The findings highlight that businesses are shifting their focus from revenue growth to “resilience economics”, driven by the anticipation of rising inflation, trade tariffs, and persistent supply chain disruptions in 2025. Despite near-certain economic challenges ahead, 2025 starts with cautious optimism as three quarters (75%) of businesses anticipate margin growth this year. Over half (56%) of finance decision-makers across France, Germany, the UK, and the US anticipate a 10% increase in margins in 2025, with a further 30% expecting growth exceeding 20%.
Identifying barriers to profitability
According to respondents, the top barriers to profitability in 2025 will be declining customer demand (50%), rising supply chain complexities (38%), competitive pressures (35%), and new and upcoming tariff increases (35%).
For those optimistic about 2025’s projected growth, the repercussions of underestimating these challenges could be severe.
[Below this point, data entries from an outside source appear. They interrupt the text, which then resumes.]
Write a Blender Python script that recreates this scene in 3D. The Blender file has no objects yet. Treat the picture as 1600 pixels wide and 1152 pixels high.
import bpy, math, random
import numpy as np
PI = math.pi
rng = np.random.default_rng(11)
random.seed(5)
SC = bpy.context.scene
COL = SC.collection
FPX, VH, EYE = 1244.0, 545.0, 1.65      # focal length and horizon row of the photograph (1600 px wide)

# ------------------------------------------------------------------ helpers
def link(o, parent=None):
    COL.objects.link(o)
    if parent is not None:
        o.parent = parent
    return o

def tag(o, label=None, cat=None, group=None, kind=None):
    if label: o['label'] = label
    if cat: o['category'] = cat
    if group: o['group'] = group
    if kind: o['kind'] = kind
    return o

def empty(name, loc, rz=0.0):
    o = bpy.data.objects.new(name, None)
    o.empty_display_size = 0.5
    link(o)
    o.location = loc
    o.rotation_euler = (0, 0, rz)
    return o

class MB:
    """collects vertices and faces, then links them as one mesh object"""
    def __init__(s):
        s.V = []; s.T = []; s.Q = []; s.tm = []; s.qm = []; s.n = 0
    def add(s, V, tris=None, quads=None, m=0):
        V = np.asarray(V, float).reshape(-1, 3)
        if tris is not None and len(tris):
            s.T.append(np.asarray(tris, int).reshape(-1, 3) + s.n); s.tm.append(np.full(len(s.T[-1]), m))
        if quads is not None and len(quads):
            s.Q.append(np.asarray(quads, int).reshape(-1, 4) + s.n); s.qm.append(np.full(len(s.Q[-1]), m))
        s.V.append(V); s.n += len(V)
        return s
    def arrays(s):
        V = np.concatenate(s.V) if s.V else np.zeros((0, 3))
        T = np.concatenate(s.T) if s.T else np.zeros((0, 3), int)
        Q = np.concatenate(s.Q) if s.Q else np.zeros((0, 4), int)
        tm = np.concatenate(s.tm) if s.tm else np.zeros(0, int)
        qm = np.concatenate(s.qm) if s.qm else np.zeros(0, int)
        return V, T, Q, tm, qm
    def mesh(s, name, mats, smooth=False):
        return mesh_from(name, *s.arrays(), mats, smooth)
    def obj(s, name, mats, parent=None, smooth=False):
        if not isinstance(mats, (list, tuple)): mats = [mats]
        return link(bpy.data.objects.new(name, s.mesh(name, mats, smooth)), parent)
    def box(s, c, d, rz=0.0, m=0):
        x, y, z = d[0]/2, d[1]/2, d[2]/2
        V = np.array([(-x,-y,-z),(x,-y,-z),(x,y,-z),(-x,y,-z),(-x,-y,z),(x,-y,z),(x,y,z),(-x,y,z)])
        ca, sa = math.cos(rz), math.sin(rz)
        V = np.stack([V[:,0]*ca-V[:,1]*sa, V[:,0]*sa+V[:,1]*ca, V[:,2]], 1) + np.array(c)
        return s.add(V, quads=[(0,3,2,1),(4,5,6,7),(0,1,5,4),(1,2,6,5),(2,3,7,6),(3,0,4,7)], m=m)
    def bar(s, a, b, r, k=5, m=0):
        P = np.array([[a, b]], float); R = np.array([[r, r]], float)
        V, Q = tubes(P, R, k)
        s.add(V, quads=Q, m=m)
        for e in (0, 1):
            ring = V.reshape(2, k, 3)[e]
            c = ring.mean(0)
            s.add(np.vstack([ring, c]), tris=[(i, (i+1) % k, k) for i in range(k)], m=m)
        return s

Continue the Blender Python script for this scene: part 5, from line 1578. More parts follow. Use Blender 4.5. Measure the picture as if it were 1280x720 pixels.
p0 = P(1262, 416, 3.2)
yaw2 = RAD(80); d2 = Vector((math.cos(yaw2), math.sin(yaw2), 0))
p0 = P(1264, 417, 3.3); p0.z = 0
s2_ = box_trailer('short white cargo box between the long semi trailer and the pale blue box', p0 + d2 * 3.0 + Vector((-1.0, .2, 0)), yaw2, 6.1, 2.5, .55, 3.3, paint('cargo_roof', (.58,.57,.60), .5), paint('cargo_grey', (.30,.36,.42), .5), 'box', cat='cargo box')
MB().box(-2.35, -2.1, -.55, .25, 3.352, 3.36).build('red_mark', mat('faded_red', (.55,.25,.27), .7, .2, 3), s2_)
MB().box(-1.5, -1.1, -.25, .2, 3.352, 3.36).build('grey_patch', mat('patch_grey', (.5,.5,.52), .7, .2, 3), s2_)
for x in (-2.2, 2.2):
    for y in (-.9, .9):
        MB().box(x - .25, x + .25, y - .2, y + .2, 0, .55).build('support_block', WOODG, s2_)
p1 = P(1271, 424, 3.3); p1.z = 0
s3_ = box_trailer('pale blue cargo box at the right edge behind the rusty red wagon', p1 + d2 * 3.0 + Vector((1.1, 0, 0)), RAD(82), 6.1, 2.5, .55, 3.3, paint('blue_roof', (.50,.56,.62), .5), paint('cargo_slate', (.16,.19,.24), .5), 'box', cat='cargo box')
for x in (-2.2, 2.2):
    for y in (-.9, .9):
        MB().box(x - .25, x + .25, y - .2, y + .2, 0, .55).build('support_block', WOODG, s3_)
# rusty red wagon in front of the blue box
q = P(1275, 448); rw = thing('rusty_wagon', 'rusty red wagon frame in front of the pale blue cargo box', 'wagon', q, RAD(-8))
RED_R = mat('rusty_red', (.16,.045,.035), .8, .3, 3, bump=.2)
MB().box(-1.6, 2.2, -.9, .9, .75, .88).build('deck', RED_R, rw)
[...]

Even with available indicators to help businesses identify these barriers, 7% foresee margin declines, with a significant portion of these (41%) predicting substantial declines of over 10%.
Remaining the same requires effort
Despite it being a unanimous indicator of success, sustaining profit margins in 2025 remains a significant challenge, with just under one in five (19%) financial decision-makers expecting to maintain static profit margins to 2024. Yet, the findings suggest that retaining margins does not eliminate challenges or minimise effort needed throughout the year–rather, this means working just as hard to maintain stability and avoid falling behind.
“In the current economic climate, the emphasis has shifted from chasing hyper-growth to ensuring that businesses are staying above – or in some cases on – the line,” says João Paulo da Silva, Regional President, EMEA and APAC at Coupa. “Today’s focus is on operational stability and efficiency, calling for a new era of resilience economics. Maintaining healthy margins requires significant cost-saving measures that aren’t immediately reflected in bottom-line growth. We know too well the costs of underestimating uncertainty, so for businesses looking to prioritise smarter investments and focus on efficiency, now is the time.”
Recalibrating
The findings also shine a light on the strategies that decision-makers are already putting into place to minimise the direct impact of potential threats. Over half (59%) of businesses anticipate strategic investments in technology, such as artificial intelligence (AI), to be a significant driver in enabling data-driven decision-making, strengthening overall operations, and encouraging margin growth.
Paired with improved supply chain dynamics (54%) and expansion into high-growth regions or segments (46%), decision-makers are looking to strike a balance between resilience and sustainable growth, ensuring that they are staying ahead of uncertainty and ultimately meeting targets.